• Material:
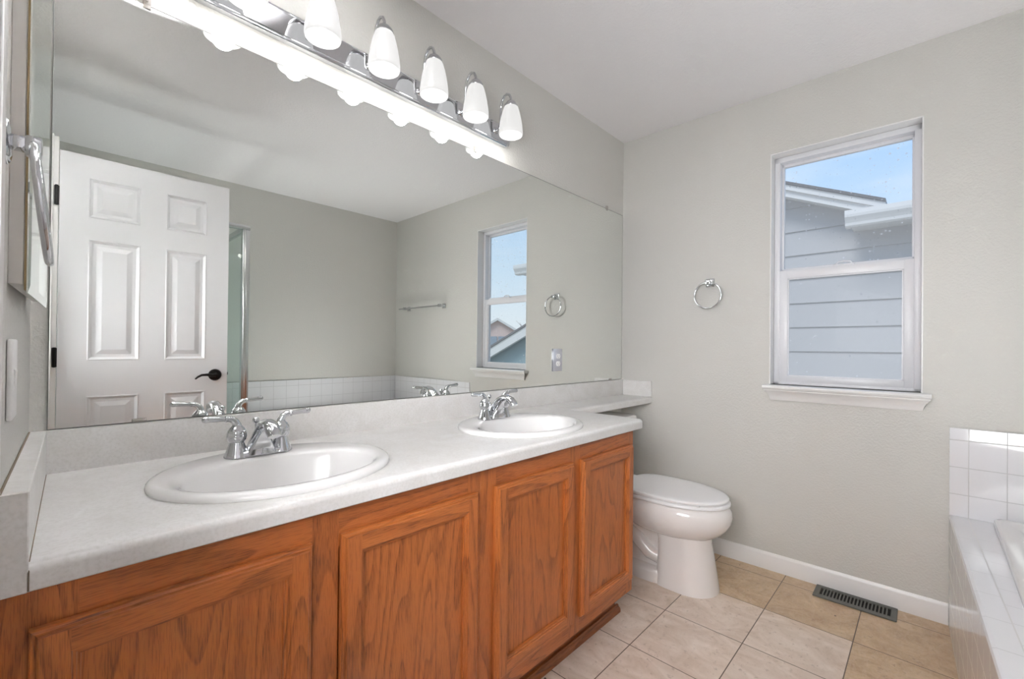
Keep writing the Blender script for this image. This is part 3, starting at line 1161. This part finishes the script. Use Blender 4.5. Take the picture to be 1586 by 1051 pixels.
# ================================================================== VANITY LIGHT
vl = thing('vanity_light', 'six-shade chrome bath light bar above the mirror', 'light fixture', (0.88, 0, 2.085))
BX0, BX1, BZ0, BZ1 = 0.270, 1.492, 2.040, 2.132
m = MB()
def rrect(x0, x1, z0, z1, r, y):
    o = rounded([(x0, z0, r), (x1, z0, r), (x1, z1, r), (x0, z1, r)], 6)
    return [(p[0], y, p[1]) for p in o]
rs = [rrect(BX0, BX1, BZ0, BZ1, 0.022, -0.0003), rrect(BX0, BX1, BZ0, BZ1, 0.022, -0.014), rrect(BX0 + 0.001, BX1 - 0.001, BZ0 + 0.001, BZ1 - 0.001, 0.021, -0.0185), rrect(BX0 + 0.004, BX1 - 0.004, BZ0 + 0.004, BZ1 - 0.004, 0.018, -0.0205),
      rrect(BX0 + 0.008, BX1 - 0.008, BZ0 + 0.008, BZ1 - 0.008, 0.015, -0.0195), rrect(BX0 + 0.012, BX1 - 0.012, BZ0 + 0.012, BZ1 - 0.012, 0.012, -0.0205), rrect(BX0 + 0.013, BX1 - 0.013, BZ0 + 0.013, BZ1 - 0.013, 0.012, -0.0215)]
m.rings(rs, 0, True, False, True)
m.build('backplate', M_CHROME, vl)
LX = [0.3795 + 0.2038 * i for i in range(6)]
LY = -0.116
SZ0, SZ1 = 2.036, 2.163
for i, lx in enumerate(LX):
    m = MB()
    m.lathe([(0.0, -0.030), (0.010, -0.029), (0.014, -0.025), (0.016, -0.0214)], (lx, 0, 2.088), 'y', 24)
    pth = [(lx, -0.024, 2.088), (lx, -0.036, 2.086), (lx, -0.046, 2.092), (lx, -0.050, 2.110), (lx, -0.051, 2.140), (lx, -0.053, 2.175), (lx, -0.060, 2.203), (lx, -0.074, 2.222), (lx, -0.090, 2.226), (lx, -0.105, 2.217), (lx, -0.114, 2.200), (lx, LY, 2.182)]
    m.tube(pth, 0.0052, 12)
    arm = m.build('lamp_arm', M_CHROME, vl)
    m = MB()
    m.lathe([(0.006, 0.030), (0.011, 0.028), (0.020, 0.020), (0.0285, 0.008), (0.0305, 0.0), (0.029, -0.003), (0.026, -0.002)], (lx, LY, SZ1 - 0.004), 'z', 28)
    m.build('socket_cup', M_CHROME, arm)
    m = MB()
    prof = [(0.0275, SZ1), (0.0325, SZ1 - 0.012), (0.0385, SZ1 - 0.032), (0.0445, SZ1 - 0.058), (0.0490, SZ1 - 0.085), (0.0515, SZ1 - 0.108), (0.0520, SZ1 - 0.120), (0.0505, SZ0 + 0.001), (0.0490, SZ0), (0.0475, SZ0 + 0.002),
            (0.0485, SZ1 - 0.119), (0.0480, SZ1 - 0.107), (0.0455, SZ1 - 0.085), (0.0410, SZ1 - 0.058), (0.0350, SZ1 - 0.032), (0.0285, SZ1 - 0.012), (0.0235, SZ1)]
    m.lathe(prof, (lx, LY, 0), 'z', 40)
    sh = m.build('glass_shade', M_SHADE, vl, angle=60)
    m = MB()
    m.lathe([(0.0, -0.052), (0.012, -0.050), (0.022, -0.041), (0.0265, -0.028), (0.0245, -0.014), (0.016, 0.004), (0.0125, 0.018), (0.0125, 0.030)], (lx, LY, SZ1 - 0.040), 'z', 24)
    m.build('bulb', M_BULB, sh)
    ld = bpy.data.lights.new('bulb_light', 'POINT')
    ld.energy = BULB_WATT
    ld.shadow_soft_size = 0.03
    ld.color = (1.0, 0.98, 0.96)
    lo = bpy.data.objects.new('bulb_light', ld)
    COL.objects.link(lo)
    lo.parent = vl
    lo.location = Vector((lx, LY, SZ0 - 0.002)) - vl.location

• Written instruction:
Copy the material shown above in full and exactly. Skip the pictures.

• Response for this exercise:
Keep writing the Blender script for this image. This is part 3, starting at line 1161. This part finishes the script. Use Blender 4.5. Take the picture to be 1586 by 1051 pixels.
# ================================================================== VANITY LIGHT
vl = thing('vanity_light', 'six-shade chrome bath light bar above the mirror', 'light fixture', (0.88, 0, 2.085))
BX0, BX1, BZ0, BZ1 = 0.270, 1.492, 2.040, 2.132
m = MB()
def rrect(x0, x1, z0, z1, r, y):
    o = rounded([(x0, z0, r), (x1, z0, r), (x1, z1, r), (x0, z1, r)], 6)
    return [(p[0], y, p[1]) for p in o]
rs = [rrect(BX0, BX1, BZ0, BZ1, 0.022, -0.0003), rrect(BX0, BX1, BZ0, BZ1, 0.022, -0.014), rrect(BX0 + 0.001, BX1 - 0.001, BZ0 + 0.001, BZ1 - 0.001, 0.021, -0.0185), rrect(BX0 + 0.004, BX1 - 0.004, BZ0 + 0.004, BZ1 - 0.004, 0.018, -0.0205),
      rrect(BX0 + 0.008, BX1 - 0.008, BZ0 + 0.008, BZ1 - 0.008, 0.015, -0.0195), rrect(BX0 + 0.012, BX1 - 0.012, BZ0 + 0.012, BZ1 - 0.012, 0.012, -0.0205), rrect(BX0 + 0.013, BX1 - 0.013, BZ0 + 0.013, BZ1 - 0.013, 0.012, -0.0215)]
m.rings(rs, 0, True, False, True)
m.build('backplate', M_CHROME, vl)
LX = [0.3795 + 0.2038 * i for i in range(6)]
LY = -0.116
SZ0, SZ1 = 2.036, 2.163
for i, lx in enumerate(LX):
    m = MB()
    m.lathe([(0.0, -0.030), (0.010, -0.029), (0.014, -0.025), (0.016, -0.0214)], (lx, 0, 2.088), 'y', 24)
    pth = [(lx, -0.024, 2.088), (lx, -0.036, 2.086), (lx, -0.046, 2.092), (lx, -0.050, 2.110), (lx, -0.051, 2.140), (lx, -0.053, 2.175), (lx, -0.060, 2.203), (lx, -0.074, 2.222), (lx, -0.090, 2.226), (lx, -0.105, 2.217), (lx, -0.114, 2.200), (lx, LY, 2.182)]
    m.tube(pth, 0.0052, 12)
    arm = m.build('lamp_arm', M_CHROME, vl)
    m = MB()
    m.lathe([(0.006, 0.030), (0.011, 0.028), (0.020, 0.020), (0.0285, 0.008), (0.0305, 0.0), (0.029, -0.003), (0.026, -0.002)], (lx, LY, SZ1 - 0.004), 'z', 28)
    m.build('socket_cup', M_CHROME, arm)
    m = MB()
    prof = [(0.0275, SZ1), (0.0325, SZ1 - 0.012), (0.0385, SZ1 - 0.032), (0.0445, SZ1 - 0.058), (0.0490, SZ1 - 0.085), (0.0515, SZ1 - 0.108), (0.0520, SZ1 - 0.120), (0.0505, SZ0 + 0.001), (0.0490, SZ0), (0.0475, SZ0 + 0.002),
            (0.0485, SZ1 - 0.119), (0.0480, SZ1 - 0.107), (0.0455, SZ1 - 0.085), (0.0410, SZ1 - 0.058), (0.0350, SZ1 - 0.032), (0.0285, SZ1 - 0.012), (0.0235, SZ1)]
    m.lathe(prof, (lx, LY, 0), 'z', 40)
    sh = m.build('glass_shade', M_SHADE, vl, angle=60)
    m = MB()
    m.lathe([(0.0, -0.052), (0.012, -0.050), (0.022, -0.041), (0.0265, -0.028), (0.0245, -0.014), (0.016, 0.004), (0.0125, 0.018), (0.0125, 0.030)], (lx, LY, SZ1 - 0.040), 'z', 24)
    m.build('bulb', M_BULB, sh)
    ld = bpy.data.lights.new('bulb_light', 'POINT')
    ld.energy = BULB_WATT
    ld.shadow_soft_size = 0.03
    ld.color = (1.0, 0.98, 0.96)
    lo = bpy.data.objects.new('bulb_light', ld)
    COL.objects.link(lo)
    lo.parent = vl
    lo.location = Vector((lx, LY, SZ0 - 0.002)) - vl.location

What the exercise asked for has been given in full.